## TASK PROMPT
In the listing below, count each line containing "Blender" and answer with the count only.

## DATA
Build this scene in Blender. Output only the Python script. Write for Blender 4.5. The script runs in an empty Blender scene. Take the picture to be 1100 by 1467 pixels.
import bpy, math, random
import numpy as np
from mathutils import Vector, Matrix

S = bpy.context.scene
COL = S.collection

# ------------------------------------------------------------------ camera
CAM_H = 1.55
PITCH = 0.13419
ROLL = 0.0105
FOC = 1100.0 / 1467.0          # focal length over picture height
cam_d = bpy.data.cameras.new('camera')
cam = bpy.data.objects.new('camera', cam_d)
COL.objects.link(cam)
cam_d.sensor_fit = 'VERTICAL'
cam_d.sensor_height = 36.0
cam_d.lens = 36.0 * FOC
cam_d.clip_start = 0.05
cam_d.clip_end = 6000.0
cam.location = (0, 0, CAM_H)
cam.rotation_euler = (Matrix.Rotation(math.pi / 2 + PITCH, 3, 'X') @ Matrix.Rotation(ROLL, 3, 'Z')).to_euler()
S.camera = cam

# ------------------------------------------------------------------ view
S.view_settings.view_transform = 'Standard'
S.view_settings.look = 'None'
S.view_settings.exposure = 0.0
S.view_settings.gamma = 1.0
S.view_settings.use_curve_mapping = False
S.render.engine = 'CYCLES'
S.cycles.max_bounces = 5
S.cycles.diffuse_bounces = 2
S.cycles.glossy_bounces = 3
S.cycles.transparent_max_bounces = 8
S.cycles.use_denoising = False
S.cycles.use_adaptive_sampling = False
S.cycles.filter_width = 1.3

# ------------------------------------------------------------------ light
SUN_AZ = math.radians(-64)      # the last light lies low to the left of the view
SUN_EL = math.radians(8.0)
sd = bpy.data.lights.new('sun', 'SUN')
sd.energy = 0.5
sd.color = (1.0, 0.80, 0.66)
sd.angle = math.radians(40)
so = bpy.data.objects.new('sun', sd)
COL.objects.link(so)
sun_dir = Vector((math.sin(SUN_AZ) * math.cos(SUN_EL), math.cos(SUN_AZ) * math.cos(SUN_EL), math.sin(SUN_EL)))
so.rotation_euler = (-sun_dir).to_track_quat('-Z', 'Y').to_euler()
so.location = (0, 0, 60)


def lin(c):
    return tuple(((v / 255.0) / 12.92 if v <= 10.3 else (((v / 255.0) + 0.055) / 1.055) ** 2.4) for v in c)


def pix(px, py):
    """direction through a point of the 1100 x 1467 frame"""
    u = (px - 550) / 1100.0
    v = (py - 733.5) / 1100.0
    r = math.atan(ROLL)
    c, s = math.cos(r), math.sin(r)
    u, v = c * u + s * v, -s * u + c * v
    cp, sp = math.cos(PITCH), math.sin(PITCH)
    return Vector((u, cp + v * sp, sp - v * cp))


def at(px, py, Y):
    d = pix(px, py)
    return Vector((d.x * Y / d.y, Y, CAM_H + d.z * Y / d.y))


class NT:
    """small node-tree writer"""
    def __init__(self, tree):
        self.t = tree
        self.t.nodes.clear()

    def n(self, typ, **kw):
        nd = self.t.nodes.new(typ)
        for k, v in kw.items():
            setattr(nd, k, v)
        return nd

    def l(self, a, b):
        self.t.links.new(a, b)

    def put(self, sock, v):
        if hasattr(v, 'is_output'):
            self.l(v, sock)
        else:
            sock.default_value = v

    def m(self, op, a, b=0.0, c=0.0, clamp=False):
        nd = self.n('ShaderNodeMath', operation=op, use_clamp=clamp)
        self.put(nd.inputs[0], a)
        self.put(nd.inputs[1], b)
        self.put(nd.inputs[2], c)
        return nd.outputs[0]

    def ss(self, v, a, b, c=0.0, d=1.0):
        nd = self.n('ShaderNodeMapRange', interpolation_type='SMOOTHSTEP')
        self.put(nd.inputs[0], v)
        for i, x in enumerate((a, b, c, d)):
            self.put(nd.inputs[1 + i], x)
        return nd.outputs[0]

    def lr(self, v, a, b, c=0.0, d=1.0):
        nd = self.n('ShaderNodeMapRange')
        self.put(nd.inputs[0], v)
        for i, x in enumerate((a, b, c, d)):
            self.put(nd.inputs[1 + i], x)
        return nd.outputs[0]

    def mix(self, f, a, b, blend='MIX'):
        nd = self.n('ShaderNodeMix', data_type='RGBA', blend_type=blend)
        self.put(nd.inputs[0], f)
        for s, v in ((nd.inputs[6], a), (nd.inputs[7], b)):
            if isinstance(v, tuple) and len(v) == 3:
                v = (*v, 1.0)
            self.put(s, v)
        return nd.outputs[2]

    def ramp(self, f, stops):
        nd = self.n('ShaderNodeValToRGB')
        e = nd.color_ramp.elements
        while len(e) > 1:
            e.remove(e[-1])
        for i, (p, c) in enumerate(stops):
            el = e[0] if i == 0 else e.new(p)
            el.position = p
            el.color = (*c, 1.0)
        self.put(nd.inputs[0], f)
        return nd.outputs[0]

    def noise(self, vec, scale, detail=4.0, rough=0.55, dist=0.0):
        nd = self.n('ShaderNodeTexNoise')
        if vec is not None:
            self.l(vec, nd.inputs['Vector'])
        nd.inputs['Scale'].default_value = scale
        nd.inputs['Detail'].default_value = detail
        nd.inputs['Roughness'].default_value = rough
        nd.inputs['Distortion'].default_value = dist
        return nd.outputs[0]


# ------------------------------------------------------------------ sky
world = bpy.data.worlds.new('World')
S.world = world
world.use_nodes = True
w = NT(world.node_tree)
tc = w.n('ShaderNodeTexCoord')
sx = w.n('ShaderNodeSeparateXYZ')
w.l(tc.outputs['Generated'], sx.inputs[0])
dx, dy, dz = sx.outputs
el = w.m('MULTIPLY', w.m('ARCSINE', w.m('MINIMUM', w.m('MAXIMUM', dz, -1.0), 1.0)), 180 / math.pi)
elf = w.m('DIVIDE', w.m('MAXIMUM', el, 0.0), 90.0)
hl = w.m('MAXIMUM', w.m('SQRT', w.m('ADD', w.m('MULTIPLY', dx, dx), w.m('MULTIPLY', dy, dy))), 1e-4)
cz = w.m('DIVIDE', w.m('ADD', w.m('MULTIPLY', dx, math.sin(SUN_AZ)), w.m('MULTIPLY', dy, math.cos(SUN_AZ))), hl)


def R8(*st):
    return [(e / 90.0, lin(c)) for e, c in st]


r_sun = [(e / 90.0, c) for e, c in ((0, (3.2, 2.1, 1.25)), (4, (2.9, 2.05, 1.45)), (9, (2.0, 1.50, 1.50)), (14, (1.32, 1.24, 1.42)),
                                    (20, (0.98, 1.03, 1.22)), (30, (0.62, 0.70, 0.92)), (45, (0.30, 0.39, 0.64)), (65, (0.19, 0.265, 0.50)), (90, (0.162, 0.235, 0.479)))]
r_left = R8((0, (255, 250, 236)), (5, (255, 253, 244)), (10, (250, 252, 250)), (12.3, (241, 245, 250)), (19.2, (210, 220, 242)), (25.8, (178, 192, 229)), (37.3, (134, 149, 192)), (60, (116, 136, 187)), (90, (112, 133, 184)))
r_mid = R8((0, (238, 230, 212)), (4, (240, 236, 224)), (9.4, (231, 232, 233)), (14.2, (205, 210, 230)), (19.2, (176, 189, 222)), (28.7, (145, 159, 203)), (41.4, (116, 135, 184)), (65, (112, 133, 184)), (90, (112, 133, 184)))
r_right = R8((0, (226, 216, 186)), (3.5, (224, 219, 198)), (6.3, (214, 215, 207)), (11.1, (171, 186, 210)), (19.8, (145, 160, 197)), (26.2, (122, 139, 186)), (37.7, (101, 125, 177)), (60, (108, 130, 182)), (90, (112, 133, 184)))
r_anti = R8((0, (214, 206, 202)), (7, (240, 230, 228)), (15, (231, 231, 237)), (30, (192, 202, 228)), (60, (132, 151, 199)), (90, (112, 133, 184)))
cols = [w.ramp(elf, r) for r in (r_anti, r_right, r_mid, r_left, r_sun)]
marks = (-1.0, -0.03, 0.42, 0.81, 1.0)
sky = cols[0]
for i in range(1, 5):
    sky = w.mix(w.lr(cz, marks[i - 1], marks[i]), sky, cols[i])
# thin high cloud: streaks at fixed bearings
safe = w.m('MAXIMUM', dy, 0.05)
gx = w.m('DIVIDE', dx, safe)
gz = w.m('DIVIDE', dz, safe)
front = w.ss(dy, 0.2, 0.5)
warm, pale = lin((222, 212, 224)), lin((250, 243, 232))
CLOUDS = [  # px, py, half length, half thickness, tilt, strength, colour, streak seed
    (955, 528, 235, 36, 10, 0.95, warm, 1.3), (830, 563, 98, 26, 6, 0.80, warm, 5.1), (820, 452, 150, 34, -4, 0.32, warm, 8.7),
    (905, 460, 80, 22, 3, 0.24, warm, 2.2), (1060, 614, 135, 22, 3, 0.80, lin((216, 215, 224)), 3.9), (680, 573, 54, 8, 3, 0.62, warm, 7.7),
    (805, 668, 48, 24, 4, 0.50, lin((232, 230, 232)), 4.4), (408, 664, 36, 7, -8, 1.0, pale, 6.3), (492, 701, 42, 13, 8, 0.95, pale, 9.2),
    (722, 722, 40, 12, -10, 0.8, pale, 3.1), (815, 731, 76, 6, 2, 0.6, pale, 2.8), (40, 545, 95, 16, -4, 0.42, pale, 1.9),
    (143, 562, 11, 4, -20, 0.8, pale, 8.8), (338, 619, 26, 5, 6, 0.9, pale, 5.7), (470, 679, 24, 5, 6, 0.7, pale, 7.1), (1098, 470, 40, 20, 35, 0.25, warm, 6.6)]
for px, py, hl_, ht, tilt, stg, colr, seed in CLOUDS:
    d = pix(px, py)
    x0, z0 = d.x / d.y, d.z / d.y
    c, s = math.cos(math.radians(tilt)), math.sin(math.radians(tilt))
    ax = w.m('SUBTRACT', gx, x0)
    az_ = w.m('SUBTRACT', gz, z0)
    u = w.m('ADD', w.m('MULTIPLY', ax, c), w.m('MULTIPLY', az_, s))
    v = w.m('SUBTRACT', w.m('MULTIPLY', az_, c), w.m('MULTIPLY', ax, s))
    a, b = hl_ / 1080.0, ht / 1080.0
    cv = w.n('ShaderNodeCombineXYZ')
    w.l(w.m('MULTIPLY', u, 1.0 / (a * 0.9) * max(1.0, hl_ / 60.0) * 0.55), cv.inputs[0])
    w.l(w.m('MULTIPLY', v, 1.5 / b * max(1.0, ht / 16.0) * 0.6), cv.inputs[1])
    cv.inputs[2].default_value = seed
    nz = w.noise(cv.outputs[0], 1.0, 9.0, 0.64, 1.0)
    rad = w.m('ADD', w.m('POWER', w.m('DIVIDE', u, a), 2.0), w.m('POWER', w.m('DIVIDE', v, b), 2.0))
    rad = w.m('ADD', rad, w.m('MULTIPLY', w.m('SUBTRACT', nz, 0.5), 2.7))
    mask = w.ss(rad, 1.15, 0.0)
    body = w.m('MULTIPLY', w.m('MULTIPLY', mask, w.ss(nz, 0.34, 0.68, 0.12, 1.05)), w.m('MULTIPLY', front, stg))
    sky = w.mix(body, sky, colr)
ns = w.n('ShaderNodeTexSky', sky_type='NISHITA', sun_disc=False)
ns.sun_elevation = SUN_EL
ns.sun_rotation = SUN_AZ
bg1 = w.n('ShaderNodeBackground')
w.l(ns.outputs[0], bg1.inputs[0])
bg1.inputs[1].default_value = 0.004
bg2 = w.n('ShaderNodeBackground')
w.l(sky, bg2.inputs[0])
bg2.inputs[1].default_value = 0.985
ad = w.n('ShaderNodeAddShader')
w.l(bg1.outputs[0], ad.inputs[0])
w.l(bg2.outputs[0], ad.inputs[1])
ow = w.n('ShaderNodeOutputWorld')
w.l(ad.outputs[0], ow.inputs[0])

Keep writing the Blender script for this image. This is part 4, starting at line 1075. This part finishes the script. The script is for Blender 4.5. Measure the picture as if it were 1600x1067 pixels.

## CORRECT OUTPUT
2